Irving Rapper, one of Hollywood's gay directors, could not have made a gayer film than this and my view is not controversial: Hollywood did not allow overt films about homosexuality back then, unless the man was a fop and a much secondary character meant to be the butt of fag jokes. Writers and directors alike decided to somehow incorporate a gay element without making it clear off the bat and devised stories that were strongly symbolic in nature. And while Olivia Higgins Prouty's novel was not intended to be interpreted as such, her quoting of Walt Whitman's "Now voyager, sail forth to seek and find" is interesting when Whitman himself was homosexual. Plus, the added element of Charlotte Vale's damaged persona by her mother who forced her into total repression -- something very close to many gay men and women -- and her ultimate transformation into a complete person due to her inner strength has also been a recurring gay theme.

But despite this view, the fact remains that NOW VOYAGER is a consummate woman's picture, a superior weepie that hasn't aged due to its themes of mental cruelty within family members and one person's quiet courage to take on the world and resume her own sense of identity despite years of baggage.
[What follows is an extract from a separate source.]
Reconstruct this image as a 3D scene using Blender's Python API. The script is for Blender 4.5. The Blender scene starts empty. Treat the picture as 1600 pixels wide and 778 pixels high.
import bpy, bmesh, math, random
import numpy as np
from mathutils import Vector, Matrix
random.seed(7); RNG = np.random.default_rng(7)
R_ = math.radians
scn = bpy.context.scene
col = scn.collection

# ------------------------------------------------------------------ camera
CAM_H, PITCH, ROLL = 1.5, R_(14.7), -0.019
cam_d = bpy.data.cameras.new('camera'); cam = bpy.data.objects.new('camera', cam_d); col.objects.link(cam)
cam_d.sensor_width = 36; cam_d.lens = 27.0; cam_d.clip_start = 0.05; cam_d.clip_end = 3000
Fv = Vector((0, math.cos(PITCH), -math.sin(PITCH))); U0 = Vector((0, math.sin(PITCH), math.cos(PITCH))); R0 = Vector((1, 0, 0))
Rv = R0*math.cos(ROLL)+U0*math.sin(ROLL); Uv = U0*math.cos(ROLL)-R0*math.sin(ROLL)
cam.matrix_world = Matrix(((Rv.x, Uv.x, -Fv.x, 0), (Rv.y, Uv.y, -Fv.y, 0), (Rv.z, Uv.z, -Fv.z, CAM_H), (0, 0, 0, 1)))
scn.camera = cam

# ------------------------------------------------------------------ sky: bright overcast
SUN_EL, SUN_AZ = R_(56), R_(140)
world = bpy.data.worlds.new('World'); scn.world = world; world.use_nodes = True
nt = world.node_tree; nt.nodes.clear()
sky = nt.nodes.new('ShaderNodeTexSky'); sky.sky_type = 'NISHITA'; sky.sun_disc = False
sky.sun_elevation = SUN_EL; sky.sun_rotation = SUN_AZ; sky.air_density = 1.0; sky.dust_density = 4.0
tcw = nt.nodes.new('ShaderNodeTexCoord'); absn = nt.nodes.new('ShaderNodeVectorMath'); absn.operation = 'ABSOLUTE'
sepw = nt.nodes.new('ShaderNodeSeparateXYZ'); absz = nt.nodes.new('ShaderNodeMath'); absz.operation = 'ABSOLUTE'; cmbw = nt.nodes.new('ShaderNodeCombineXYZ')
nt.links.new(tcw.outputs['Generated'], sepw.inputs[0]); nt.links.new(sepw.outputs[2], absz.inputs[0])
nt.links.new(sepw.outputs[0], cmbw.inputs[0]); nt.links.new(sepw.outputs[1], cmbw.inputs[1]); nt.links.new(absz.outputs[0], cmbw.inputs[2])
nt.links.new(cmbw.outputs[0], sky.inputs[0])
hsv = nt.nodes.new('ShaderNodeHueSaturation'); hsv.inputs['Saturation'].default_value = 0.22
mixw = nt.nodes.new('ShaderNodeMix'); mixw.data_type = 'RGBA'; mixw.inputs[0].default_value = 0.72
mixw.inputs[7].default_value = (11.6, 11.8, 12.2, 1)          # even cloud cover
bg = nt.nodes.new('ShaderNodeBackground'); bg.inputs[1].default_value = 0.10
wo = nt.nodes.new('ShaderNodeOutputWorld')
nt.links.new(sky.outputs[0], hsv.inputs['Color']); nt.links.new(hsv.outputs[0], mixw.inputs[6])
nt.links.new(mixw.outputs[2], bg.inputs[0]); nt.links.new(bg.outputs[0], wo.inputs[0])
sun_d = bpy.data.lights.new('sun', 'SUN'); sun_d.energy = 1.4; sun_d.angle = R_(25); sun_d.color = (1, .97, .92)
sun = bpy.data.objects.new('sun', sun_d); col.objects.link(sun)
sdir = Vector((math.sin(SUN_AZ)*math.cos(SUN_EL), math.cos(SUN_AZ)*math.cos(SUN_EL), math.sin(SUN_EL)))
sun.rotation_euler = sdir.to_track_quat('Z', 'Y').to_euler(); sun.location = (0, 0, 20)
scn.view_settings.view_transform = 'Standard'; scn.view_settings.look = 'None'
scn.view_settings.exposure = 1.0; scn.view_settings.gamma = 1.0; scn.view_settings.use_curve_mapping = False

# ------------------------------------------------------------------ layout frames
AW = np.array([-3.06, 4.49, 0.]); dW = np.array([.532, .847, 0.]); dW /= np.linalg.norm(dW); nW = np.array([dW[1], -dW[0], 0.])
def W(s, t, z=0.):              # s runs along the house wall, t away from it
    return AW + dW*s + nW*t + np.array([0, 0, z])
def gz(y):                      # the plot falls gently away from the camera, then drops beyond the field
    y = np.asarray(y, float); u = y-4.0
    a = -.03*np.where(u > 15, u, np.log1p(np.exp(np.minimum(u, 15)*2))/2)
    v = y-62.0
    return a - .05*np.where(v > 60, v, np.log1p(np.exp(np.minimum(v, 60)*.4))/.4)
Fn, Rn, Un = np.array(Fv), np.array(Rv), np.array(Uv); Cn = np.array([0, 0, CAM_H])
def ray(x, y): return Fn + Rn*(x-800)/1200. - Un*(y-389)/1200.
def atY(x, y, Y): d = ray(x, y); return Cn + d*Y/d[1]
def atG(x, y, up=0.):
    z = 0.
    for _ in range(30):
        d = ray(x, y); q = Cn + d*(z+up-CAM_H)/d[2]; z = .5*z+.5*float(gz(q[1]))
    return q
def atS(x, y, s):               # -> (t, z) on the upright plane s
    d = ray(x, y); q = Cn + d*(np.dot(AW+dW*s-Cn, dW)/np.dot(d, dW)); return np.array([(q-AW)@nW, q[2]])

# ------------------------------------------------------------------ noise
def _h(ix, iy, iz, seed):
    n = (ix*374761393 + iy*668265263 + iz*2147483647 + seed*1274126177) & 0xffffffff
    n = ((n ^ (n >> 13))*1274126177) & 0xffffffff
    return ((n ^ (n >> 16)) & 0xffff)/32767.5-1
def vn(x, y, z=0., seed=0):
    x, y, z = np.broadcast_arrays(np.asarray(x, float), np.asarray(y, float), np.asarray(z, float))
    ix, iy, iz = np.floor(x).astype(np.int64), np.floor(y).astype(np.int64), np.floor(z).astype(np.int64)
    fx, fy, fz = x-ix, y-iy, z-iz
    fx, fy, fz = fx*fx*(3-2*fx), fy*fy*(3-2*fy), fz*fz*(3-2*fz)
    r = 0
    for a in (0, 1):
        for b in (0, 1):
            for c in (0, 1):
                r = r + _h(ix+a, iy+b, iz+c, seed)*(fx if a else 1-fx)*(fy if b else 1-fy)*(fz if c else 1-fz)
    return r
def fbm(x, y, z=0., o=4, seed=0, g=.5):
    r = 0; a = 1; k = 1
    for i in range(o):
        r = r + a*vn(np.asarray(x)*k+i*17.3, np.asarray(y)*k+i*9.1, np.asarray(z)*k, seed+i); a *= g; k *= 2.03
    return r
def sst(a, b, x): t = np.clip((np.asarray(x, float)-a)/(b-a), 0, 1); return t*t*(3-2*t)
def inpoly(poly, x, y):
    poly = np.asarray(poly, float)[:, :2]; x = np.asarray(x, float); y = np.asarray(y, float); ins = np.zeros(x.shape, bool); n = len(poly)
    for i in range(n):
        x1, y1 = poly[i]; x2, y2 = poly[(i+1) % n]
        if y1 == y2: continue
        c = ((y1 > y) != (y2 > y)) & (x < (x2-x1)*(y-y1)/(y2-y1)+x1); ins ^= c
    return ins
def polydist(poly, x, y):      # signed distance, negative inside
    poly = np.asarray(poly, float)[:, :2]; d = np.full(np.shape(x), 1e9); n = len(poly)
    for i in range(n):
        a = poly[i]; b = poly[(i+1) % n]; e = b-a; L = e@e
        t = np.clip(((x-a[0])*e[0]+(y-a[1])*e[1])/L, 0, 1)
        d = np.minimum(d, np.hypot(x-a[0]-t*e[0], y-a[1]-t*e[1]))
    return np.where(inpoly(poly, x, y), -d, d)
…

Another version of parental abuse would re-surface as the Mexican drama LIKE WATER FOR CHOCOLATE but aside from the mother-daughter relationship, the stories are completely different even in tone and cultural values.

Bette Davis received another Oscar nod for her role here as did Gladys Cooper, but the entire cast lends good support, from Ilka Chase and Bonita Granville as Charlotte's cousins down to Mary Wickes in a small yet funny role as a nurse tending to a bed-ridden Cooper and being a small agent in allowing Davis' Vale to go on with her life.